> _WHAT TO DO_
Without the pictures, output the lines of the material from the very first through the one that holds "PI = math.pi".

> _DATASET SECTION_
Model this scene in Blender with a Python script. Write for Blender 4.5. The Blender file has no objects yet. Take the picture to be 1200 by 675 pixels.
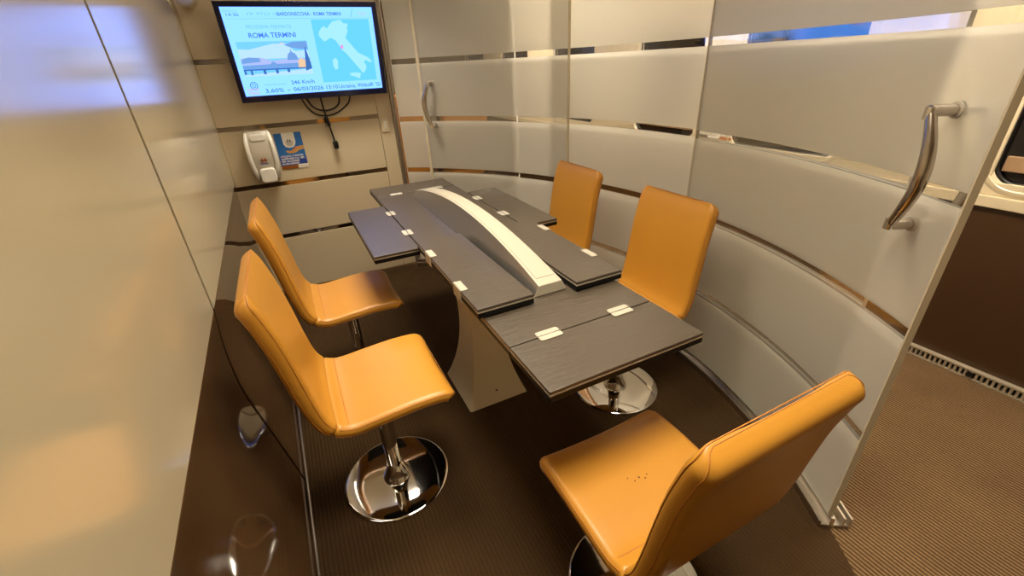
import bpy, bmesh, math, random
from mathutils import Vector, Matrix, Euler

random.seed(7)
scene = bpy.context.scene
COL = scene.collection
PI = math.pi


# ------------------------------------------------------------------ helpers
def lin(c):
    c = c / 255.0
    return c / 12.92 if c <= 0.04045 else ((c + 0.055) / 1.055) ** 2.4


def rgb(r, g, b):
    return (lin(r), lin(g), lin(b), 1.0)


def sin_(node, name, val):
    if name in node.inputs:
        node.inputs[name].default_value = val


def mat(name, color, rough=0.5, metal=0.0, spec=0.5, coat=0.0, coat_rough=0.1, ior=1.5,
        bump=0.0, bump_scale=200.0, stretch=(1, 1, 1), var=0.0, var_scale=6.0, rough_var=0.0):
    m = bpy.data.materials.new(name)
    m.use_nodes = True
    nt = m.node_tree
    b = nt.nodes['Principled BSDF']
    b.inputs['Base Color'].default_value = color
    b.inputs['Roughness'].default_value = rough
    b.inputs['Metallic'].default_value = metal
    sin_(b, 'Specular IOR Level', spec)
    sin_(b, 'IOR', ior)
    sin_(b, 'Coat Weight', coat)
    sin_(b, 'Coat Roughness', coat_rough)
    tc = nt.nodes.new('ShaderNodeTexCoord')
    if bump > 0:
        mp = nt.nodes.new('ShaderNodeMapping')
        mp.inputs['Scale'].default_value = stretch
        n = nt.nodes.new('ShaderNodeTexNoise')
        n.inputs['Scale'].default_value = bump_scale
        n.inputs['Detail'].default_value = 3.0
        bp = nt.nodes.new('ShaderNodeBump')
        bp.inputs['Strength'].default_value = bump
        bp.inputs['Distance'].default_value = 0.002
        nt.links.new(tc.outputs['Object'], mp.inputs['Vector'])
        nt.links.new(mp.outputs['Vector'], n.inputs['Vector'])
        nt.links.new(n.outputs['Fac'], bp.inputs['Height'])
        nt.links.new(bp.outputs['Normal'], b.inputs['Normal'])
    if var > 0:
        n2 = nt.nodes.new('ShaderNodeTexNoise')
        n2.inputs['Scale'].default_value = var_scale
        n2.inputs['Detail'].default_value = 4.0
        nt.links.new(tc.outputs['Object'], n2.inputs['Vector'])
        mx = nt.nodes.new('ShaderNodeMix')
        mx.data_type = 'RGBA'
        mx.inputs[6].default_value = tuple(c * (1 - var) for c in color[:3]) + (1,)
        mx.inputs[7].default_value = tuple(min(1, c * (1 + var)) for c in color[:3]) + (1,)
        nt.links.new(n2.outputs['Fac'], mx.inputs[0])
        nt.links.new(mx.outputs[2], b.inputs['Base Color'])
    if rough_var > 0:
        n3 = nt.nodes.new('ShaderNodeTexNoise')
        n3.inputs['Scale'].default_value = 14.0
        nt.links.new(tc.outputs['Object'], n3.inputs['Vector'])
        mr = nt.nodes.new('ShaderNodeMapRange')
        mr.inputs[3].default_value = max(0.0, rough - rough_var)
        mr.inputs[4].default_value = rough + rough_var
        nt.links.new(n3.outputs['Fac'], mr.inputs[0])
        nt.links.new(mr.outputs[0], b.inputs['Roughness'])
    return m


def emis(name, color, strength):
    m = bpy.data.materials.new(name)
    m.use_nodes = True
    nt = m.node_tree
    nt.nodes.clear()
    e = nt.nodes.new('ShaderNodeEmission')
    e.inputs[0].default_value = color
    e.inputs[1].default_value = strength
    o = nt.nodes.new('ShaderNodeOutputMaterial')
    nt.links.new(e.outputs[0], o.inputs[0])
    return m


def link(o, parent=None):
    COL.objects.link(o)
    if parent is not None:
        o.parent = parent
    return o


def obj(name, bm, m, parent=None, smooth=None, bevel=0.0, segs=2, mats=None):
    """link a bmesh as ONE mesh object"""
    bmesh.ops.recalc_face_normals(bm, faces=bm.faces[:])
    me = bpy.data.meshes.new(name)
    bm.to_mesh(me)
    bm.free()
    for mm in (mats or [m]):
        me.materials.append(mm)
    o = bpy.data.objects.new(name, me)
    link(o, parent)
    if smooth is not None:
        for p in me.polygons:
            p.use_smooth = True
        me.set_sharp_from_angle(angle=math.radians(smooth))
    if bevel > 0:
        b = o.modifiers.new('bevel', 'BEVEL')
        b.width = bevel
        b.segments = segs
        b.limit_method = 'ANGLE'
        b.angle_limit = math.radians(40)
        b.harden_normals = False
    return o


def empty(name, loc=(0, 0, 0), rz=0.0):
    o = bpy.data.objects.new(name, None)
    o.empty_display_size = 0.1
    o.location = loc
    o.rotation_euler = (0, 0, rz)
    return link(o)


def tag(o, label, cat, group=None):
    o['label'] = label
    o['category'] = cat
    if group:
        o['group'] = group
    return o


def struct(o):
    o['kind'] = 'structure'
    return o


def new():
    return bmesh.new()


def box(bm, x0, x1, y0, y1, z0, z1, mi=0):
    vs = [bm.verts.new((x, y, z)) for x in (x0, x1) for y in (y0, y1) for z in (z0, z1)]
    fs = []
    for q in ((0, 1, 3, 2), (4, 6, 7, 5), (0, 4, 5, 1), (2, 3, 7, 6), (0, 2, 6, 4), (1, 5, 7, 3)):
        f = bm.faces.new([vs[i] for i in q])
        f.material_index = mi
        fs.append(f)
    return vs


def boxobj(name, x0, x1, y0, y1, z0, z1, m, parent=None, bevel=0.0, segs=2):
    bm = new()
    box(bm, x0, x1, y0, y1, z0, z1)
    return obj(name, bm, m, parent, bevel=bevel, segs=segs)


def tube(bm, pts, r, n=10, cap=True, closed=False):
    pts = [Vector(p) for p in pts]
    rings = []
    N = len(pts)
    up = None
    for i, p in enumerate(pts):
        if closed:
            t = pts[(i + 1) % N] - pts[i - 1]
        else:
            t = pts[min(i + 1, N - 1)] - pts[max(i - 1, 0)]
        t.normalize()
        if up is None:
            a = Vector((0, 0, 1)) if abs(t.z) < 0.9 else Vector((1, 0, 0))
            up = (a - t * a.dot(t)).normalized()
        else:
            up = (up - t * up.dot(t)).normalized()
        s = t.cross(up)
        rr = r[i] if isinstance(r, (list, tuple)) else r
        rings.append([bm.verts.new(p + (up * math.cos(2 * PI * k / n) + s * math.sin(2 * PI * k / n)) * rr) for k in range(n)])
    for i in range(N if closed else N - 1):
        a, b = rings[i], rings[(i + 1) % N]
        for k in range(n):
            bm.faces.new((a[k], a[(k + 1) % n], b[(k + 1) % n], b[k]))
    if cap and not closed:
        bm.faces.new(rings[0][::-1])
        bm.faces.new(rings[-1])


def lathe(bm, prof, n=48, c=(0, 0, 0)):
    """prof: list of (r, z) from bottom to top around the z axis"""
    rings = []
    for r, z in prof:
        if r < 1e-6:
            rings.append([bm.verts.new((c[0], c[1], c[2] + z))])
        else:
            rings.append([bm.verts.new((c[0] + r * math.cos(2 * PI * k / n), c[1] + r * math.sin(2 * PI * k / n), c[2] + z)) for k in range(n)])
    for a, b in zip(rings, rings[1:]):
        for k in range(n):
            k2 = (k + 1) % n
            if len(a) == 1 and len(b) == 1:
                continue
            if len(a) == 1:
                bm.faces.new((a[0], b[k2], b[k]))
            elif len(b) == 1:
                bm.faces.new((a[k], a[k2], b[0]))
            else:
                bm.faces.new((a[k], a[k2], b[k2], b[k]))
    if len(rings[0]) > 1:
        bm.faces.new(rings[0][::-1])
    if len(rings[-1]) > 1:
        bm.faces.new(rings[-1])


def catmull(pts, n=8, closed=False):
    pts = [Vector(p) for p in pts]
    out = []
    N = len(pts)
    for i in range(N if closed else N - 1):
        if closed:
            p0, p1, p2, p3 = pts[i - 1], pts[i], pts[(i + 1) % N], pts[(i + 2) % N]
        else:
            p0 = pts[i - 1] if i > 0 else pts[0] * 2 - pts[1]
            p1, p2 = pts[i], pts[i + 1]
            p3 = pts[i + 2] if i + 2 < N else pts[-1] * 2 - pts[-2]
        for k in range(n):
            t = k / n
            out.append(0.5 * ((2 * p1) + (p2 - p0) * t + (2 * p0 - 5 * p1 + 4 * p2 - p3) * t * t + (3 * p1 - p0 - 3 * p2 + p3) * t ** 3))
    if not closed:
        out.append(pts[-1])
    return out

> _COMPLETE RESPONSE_
Model this scene in Blender with a Python script. Write for Blender 4.5. The Blender file has no objects yet. Take the picture to be 1200 by 675 pixels.
import bpy, bmesh, math, random
from mathutils import Vector, Matrix, Euler

random.seed(7)
scene = bpy.context.scene
COL = scene.collection
PI = math.pi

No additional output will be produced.